Old Gaelic Laments: concerts in October

Historical harp specialist Simon Chadwick is performing a series of concerts of old Gaelic laments around Scotland in October.

Performed on a unique and beautiful decorated replica of a medieval West Highland clarsach, the concerts will uncover unusual and little known treasures of old Scottish music.

The concerts focus on laments, composed by the old Gaelic harpers to commemorate famous people or to express sorrow and longing. From grand, formal memorial pieces for bishops and noblemen, to complex and subtle bagpipe-style variation sets, to personal expressions of loss, the music ranges across the emotions including anger, grief and love.

The clarsach used for Simon’s concerts is an important art object in its own right. Commissioned in 2006, it is the most accurate and detailed replica yet made, of the “Queen Mary harp”, a medieval West Highland clarsach now considered a national treasure and preserved and displayed in Edinburgh in the National Museum of Scotland. The replica harp copies every last detail of the medieval original, including the fantastically intricate designs of mythical beasts, interlace and plants, which are carved, inked and painted onto the wooden parts of the harp.

Simon Chadwick is based in the medieval university town of St Andrews, and specialises in the medieval and Renaissance harp music of Scotland and Ireland. His music is based on years of studying the old music, techniques and idioms preserved in old books and manuscripts.

As well as performing concerts with the replica harp, Simon teaches regular classes in Dundee and Edinburgh, and is Assistant Director of the main international summer school for historical Gaelic harp music, held every August in Kilkenny, Ireland. Previous concerts presented by Simon include gallery recitals in the National Museum of Scotland beside the original Queen Mary harp and a regular series of medieval concerts for Historic Scotland, in the ruins of St Andrews Cathedral and Arbroath Abbey.

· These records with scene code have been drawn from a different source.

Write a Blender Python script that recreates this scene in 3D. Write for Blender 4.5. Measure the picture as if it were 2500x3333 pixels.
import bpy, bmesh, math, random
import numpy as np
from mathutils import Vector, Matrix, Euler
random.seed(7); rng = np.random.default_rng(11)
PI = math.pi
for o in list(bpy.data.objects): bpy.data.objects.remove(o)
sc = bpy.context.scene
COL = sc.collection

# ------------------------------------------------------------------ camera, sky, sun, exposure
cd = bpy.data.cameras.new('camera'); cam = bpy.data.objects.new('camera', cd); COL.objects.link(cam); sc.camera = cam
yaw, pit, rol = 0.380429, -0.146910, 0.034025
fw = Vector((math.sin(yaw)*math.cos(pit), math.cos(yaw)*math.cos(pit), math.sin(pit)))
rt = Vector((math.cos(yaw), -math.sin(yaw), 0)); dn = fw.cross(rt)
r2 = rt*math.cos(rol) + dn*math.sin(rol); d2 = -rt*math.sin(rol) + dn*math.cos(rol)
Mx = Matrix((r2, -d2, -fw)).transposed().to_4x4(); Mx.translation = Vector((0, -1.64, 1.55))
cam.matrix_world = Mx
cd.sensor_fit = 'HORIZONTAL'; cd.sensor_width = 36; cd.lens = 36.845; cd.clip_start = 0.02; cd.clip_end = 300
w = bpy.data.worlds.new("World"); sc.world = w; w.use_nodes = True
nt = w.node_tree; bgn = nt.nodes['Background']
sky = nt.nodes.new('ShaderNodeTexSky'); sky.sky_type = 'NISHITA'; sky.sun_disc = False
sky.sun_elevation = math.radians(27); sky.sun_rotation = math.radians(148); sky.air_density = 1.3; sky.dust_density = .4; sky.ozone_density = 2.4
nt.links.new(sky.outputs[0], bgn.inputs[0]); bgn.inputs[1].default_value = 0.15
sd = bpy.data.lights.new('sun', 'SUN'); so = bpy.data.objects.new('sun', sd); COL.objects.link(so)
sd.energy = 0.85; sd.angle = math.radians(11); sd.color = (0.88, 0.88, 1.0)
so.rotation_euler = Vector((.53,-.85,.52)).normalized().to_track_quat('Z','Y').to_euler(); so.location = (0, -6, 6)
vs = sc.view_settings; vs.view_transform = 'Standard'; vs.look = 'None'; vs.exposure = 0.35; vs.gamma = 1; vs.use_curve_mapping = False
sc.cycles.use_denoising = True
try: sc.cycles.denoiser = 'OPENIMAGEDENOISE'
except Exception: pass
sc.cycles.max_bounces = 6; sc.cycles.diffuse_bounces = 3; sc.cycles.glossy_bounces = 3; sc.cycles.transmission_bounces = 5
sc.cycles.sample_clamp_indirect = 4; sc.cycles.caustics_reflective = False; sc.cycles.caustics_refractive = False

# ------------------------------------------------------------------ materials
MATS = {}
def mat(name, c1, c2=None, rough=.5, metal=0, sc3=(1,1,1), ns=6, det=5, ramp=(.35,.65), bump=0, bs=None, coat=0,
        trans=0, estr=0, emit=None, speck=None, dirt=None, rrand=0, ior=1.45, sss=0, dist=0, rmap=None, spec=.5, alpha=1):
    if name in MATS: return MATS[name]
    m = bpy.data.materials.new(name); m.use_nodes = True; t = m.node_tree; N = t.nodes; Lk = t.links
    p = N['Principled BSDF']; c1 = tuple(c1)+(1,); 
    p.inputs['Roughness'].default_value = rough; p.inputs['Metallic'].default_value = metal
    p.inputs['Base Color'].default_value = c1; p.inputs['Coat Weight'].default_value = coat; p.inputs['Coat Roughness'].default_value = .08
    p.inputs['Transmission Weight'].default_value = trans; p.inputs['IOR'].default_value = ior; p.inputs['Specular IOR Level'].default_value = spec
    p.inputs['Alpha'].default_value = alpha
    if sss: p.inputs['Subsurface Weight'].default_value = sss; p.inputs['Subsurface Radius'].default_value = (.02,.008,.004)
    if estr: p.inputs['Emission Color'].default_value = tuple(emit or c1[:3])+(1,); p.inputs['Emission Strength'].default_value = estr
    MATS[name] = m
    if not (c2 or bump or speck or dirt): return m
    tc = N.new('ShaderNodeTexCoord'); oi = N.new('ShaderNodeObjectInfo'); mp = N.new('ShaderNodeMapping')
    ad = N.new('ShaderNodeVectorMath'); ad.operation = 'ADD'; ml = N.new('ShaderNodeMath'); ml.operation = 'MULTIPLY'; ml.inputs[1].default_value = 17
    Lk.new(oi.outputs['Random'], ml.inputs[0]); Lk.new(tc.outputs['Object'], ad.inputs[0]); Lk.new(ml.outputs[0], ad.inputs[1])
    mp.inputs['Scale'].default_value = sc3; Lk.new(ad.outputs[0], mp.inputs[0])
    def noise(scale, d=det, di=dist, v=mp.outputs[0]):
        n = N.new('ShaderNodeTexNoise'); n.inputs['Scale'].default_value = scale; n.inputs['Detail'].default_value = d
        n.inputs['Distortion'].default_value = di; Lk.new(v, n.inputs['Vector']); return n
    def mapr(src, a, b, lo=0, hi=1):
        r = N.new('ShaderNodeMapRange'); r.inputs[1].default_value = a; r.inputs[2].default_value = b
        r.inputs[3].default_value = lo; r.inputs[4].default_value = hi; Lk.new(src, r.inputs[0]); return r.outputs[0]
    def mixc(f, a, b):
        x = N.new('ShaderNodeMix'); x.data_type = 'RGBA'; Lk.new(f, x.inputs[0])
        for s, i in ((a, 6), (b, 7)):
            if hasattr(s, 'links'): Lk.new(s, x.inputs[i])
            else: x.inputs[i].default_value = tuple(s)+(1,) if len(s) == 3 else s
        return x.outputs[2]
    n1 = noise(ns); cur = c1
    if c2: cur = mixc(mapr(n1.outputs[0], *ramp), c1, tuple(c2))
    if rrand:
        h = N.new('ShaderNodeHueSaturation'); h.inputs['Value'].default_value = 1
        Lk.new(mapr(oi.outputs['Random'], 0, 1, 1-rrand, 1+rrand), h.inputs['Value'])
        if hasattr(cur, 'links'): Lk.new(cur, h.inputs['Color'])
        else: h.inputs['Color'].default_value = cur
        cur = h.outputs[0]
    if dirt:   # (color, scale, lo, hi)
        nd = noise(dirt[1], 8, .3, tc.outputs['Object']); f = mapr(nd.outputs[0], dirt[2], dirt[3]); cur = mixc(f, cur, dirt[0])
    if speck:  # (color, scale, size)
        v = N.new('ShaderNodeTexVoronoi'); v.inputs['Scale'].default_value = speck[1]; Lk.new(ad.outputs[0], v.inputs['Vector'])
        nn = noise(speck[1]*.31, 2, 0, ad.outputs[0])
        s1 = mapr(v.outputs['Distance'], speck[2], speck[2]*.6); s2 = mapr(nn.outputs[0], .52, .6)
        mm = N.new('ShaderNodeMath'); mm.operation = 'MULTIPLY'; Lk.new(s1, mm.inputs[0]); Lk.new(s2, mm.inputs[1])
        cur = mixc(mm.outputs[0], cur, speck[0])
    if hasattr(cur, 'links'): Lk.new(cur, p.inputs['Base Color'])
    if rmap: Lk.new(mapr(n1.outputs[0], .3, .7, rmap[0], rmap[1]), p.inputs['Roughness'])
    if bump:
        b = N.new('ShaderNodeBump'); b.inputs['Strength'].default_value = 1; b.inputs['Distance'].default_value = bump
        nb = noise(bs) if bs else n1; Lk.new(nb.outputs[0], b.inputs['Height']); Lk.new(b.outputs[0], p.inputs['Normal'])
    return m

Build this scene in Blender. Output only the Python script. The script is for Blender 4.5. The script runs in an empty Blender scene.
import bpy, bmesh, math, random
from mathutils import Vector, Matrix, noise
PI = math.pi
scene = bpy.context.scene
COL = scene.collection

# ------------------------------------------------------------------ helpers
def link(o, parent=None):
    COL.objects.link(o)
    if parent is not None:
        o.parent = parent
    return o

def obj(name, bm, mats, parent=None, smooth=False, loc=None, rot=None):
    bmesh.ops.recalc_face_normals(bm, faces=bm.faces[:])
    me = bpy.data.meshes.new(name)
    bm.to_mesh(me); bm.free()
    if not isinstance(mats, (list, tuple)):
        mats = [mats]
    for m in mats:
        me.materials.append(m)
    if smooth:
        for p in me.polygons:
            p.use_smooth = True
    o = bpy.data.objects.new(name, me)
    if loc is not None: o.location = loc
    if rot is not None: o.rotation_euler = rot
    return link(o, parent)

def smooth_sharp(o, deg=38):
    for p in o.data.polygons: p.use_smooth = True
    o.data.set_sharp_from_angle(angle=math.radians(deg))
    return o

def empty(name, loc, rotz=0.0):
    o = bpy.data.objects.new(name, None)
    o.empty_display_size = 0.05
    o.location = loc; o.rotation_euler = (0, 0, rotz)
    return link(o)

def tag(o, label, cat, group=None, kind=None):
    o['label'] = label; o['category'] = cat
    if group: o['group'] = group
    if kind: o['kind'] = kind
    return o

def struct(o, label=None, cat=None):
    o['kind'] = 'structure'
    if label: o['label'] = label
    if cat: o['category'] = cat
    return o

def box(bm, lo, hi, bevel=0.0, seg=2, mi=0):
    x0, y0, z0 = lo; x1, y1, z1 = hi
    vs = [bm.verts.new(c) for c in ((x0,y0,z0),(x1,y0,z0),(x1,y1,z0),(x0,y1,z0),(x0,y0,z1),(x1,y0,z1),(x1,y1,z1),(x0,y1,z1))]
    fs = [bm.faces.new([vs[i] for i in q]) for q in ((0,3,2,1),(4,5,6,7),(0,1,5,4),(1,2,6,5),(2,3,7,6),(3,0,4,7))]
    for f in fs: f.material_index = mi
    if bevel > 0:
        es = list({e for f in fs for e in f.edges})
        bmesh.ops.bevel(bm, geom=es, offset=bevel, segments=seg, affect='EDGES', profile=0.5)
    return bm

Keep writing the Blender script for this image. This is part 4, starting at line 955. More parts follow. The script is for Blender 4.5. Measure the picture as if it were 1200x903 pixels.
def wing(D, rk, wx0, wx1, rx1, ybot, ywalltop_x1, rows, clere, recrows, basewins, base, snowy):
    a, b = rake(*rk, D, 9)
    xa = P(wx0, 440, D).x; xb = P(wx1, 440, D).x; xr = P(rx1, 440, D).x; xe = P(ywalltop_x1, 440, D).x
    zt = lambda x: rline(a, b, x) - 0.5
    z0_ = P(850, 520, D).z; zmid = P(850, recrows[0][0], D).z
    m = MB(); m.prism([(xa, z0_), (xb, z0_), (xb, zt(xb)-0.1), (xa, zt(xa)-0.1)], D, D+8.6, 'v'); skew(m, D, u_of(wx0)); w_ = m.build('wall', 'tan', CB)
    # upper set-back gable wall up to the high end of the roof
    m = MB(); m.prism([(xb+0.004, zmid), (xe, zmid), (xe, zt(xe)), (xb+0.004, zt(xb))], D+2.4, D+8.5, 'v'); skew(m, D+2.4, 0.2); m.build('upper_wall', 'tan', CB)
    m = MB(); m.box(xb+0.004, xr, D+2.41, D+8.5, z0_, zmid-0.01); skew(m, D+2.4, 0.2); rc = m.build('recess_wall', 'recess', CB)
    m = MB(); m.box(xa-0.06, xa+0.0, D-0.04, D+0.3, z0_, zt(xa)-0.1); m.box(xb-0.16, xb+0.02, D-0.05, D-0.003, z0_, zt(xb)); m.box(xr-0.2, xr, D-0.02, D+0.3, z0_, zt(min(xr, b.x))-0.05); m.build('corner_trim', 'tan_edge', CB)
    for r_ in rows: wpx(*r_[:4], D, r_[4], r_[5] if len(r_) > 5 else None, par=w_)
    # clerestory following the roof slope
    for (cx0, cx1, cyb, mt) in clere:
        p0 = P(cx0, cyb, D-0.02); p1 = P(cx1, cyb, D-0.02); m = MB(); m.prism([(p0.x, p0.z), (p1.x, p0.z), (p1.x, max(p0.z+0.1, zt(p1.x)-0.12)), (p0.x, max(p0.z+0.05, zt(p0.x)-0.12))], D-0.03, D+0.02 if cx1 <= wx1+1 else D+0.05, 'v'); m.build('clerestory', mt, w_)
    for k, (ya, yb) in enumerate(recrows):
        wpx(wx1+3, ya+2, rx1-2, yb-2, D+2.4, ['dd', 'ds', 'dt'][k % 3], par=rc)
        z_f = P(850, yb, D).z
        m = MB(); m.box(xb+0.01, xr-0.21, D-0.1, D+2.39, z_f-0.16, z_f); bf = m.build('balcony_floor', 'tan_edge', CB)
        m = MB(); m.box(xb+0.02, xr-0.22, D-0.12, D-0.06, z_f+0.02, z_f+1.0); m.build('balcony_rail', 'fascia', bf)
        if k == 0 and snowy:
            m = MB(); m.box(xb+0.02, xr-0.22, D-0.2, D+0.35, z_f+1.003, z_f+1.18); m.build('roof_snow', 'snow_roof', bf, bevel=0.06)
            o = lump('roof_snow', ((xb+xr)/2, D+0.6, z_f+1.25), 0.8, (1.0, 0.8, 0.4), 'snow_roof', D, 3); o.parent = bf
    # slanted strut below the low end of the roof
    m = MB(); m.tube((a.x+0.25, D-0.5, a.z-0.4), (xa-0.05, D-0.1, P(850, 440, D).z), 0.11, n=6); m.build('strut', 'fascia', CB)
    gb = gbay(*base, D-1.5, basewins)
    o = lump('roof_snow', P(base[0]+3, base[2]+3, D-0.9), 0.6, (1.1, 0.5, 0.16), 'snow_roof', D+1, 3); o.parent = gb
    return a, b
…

Simon has written two method books for historical harp music, and has also released a CD featuring the Queen Mary harp and music connected to it, “Clarsach na Banrighe”. He is currently working on his next CD which is focussed on the old Gaelic laments.

For more information including photos, bio, and sample tracks, please visit http://www.simonchadwick.net/

Saturday 22nd October, 10.30am – Wighton Centre, Dundee
Thursday 27th October, 7.30pm – Dunollie Castle, near Oban
Friday 28th October, 7.30pm – Shielbridge Hall, Acharacle

Heroic music at the Cathedral

On Tuesday is the last in my summer series of cathedral concerts for this year. I’ll be repeating a programme from last year, of music connected to the heroic legends of Britain and Ireland. The centrepiece of the concert will be a performance of one of the medieval Gaelic lays – the story of Caoilte and the giant with five heads, which I have learned from a 1965 field recording of Kate MacDonald. There are a large number of such recordings of these medieval heroic songs being performed, and I have catalogued a number of them on my website at www.earlygaelicharp.info/lay. As well as lays from the Fenian cycle, as this one is, there are also lays dealing with characters from the Ulster cycle, the Historical cycle, and also from the Arthurian cycle.

All of these lays that survived down to the mid 20th century (I believe only one, Am Bron Binn, is still current in living tradition) survive only as unaccompanied solo song. This is of course very valuable for the study of early Gaelic music because we get a medieval text, a reciting melody, and a performance style. But for a harp concert I wanted to find instrumental music on a similar theme, and not just play instrumental adaptions of the vocal reciting melodies.

So for Tuesday’s concert I cast my net as wide as I can to try and find an interesting selection of genuinely instrumental music which somehow connects to this heroic theme. Come along to the cathedral at 12.45 and see what you think!